How we travel from one place to the next is one of the ways we cause the most polluting gases at home (around 25% of our carbon footprint!). Yet we need to travel to do all the things we need and want to do in life. How do we go about trying to step lighter on the planet with such a difficult problem?
Our Trip Planner invites your family to explore this issue by planning a few of your monthly trips together. Learn about travelling in general including the different options you have and also about what that means in terms of the pollution you are creating.

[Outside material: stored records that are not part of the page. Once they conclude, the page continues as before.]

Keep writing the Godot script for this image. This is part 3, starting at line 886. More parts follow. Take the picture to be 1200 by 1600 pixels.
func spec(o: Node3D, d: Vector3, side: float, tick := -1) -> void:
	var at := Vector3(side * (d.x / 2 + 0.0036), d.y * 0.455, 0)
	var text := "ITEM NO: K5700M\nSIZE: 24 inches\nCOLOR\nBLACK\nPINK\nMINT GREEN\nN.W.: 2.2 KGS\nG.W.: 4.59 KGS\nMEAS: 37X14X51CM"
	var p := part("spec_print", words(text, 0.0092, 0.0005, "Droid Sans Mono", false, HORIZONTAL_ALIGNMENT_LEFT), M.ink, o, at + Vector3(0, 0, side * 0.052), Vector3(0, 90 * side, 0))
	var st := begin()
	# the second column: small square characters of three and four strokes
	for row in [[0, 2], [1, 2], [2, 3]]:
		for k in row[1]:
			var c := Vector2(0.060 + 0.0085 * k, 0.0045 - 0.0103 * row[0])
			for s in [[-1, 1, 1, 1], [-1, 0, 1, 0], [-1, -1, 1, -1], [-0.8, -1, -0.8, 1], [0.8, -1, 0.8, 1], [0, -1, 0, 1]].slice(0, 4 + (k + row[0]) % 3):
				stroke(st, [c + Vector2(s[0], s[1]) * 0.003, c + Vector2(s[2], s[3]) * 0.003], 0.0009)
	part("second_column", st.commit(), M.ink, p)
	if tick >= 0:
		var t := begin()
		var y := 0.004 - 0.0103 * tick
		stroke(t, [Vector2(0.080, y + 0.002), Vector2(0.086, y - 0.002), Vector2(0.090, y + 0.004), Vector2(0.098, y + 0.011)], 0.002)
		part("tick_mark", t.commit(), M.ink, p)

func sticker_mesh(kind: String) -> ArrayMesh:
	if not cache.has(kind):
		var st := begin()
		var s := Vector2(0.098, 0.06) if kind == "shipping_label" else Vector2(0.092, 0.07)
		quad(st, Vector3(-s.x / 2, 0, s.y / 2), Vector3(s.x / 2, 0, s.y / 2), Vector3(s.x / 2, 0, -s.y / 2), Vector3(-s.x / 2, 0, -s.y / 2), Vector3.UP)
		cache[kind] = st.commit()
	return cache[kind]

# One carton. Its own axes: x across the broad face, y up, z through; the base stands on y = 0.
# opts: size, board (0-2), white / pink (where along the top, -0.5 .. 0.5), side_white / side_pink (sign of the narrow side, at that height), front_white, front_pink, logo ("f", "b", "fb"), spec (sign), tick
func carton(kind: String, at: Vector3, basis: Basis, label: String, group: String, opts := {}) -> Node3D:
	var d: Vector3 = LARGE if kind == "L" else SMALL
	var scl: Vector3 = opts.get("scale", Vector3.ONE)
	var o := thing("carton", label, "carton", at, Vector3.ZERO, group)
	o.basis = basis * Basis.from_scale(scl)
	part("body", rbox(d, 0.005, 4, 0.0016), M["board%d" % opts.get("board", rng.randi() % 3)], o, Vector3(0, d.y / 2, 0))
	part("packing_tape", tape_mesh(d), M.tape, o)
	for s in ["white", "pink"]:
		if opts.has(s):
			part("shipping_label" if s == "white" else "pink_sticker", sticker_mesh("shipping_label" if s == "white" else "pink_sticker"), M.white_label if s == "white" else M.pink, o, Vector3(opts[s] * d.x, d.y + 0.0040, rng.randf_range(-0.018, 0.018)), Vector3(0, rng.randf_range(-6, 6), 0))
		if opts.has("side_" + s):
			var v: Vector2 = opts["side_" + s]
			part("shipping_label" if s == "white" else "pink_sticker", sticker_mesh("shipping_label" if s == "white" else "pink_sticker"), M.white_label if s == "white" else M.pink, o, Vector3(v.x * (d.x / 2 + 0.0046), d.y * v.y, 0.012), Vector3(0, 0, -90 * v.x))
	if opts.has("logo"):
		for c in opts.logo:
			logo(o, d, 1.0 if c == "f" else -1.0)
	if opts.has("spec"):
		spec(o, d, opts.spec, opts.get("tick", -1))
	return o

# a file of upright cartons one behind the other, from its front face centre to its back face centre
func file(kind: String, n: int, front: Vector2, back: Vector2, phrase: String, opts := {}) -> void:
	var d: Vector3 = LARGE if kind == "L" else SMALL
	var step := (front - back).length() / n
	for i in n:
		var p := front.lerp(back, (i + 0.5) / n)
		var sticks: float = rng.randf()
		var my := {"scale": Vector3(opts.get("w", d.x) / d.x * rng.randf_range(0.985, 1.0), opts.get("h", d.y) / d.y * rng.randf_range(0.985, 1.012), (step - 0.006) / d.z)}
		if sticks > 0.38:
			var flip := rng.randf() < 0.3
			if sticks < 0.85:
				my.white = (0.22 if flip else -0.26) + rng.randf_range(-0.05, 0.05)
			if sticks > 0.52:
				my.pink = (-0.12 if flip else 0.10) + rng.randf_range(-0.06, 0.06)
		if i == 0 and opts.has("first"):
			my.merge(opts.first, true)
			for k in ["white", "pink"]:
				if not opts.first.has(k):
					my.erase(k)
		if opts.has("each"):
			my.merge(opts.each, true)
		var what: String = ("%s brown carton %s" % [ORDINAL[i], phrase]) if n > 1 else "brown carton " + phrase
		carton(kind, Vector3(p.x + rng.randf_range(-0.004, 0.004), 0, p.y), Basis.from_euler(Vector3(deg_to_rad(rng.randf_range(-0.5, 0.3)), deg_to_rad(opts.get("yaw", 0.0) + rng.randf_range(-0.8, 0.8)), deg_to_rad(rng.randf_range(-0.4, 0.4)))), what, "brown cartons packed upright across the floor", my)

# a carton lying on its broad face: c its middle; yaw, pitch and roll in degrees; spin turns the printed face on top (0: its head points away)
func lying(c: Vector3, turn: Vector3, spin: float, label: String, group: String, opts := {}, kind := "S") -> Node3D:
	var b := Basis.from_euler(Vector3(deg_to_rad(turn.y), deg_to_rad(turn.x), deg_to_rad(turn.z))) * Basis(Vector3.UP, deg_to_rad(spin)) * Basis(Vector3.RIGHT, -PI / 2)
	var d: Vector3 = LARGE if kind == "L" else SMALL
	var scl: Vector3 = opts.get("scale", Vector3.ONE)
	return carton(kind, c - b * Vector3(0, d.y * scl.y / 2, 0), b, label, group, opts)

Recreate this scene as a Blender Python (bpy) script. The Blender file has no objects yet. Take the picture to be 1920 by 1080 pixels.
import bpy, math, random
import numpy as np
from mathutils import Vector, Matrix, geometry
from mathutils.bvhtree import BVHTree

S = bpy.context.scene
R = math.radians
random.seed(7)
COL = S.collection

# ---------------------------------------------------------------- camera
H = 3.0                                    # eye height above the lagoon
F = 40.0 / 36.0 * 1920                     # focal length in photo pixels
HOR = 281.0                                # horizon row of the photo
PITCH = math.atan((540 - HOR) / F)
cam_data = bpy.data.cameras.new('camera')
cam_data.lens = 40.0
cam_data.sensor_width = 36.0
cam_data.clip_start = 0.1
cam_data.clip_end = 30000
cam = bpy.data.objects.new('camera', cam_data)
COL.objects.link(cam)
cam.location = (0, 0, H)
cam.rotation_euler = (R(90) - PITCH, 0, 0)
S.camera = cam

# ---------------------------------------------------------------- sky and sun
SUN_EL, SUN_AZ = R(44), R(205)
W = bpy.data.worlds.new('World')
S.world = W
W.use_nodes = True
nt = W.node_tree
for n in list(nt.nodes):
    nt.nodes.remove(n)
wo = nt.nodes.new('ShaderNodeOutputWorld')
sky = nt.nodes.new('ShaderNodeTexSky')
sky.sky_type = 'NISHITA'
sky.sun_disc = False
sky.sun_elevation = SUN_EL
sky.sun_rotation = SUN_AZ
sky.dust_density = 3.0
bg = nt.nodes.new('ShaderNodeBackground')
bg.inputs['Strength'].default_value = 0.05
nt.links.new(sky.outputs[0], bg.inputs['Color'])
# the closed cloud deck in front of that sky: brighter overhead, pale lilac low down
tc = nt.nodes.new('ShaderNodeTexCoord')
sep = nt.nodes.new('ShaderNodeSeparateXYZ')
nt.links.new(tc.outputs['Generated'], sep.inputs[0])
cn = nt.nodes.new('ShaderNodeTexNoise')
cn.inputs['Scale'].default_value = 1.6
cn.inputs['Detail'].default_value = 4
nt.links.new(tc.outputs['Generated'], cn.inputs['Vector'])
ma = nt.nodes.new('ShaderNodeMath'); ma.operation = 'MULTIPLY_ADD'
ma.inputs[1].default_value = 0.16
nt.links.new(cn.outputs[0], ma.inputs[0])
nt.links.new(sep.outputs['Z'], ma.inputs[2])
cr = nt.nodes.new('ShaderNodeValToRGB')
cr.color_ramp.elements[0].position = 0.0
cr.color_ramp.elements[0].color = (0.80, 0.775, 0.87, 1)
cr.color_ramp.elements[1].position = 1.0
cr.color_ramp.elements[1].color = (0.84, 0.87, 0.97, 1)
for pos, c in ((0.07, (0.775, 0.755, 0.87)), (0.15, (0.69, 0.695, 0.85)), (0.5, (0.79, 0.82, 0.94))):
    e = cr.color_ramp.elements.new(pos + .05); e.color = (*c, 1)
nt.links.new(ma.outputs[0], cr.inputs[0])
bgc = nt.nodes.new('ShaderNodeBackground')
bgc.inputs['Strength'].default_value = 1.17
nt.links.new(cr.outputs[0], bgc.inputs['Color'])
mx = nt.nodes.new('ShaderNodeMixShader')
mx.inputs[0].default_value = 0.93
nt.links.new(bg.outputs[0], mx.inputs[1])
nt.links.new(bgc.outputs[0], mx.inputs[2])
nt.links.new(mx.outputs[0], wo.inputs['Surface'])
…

This is what you would need to do:
- Get together at the weekend and think about a trip you need to take: a trip to the supermarket, to see the grandparents or to go to your swimming lessons
- Print the Trip Planner Worksheets below.
- Start with the first worksheet.
- Fill in the “Date”, and the “From” and “To” location. You could go “From: home” and “To: the supermarket”
- Draw out why you are going there in the Reason space. Is it to visit your grandma? Is it to buy groceries for the week?
- Find out the “Distance” between the two points.
- Option A – younger kids: Just note down if it is “Short distance”, “Medium distance” or “Long distance”.
- Option B – older kids: Have a look at google maps and note down the distance in kilometers. Fill in the number in the “Distance” section
- Spend a bit of time drawing your trips in the provided maps. It gives you an opportunity to explore your surroundings together!
- Colour in your mode of transport. Will you go by bike? By car? Will you take the train? Have a look and discuss the number of “polluting gases” (little clouds) each mode of transport produces. These representations are very rough (the real number depends on a lot of factors, and it is only important to have a rough idea of what is better or worse).
- Have a look at the second worksheet. Can you work together at joining each mode of transport with the appropriate picture on the right? Each vehicle will be joined with one of the types of “power” and may join with “Can it be used by many people?”. These are the main factors that make a mode of transport “better” than others.
- Now, go back to the first worksheet:
- Option A – younger kids: count the number of clouds under your chosen mode of transport and draw the same amount in the “Polluting gases section”
- Option B – older kids: find out from here the real number of grams of CO2 (main polluting gas) produced by each mode of transport. Multiply the number in “Distance” by what you obtain from the linked graph and note it down in “Polluting gases” (this is Polluting gases = Distance x CO2 factor).
- Jot down your trip in the third worksheet, the “Trip log”. Select if it is a Short or Medium/Long Distance Trip. Write down the mode of transport and number of polluting gases (either approximate or exact). Try again at some other point in the week (print the first worksheet again) and add to the log. Why not walk? Or get the bikes out? Discuss together the different results.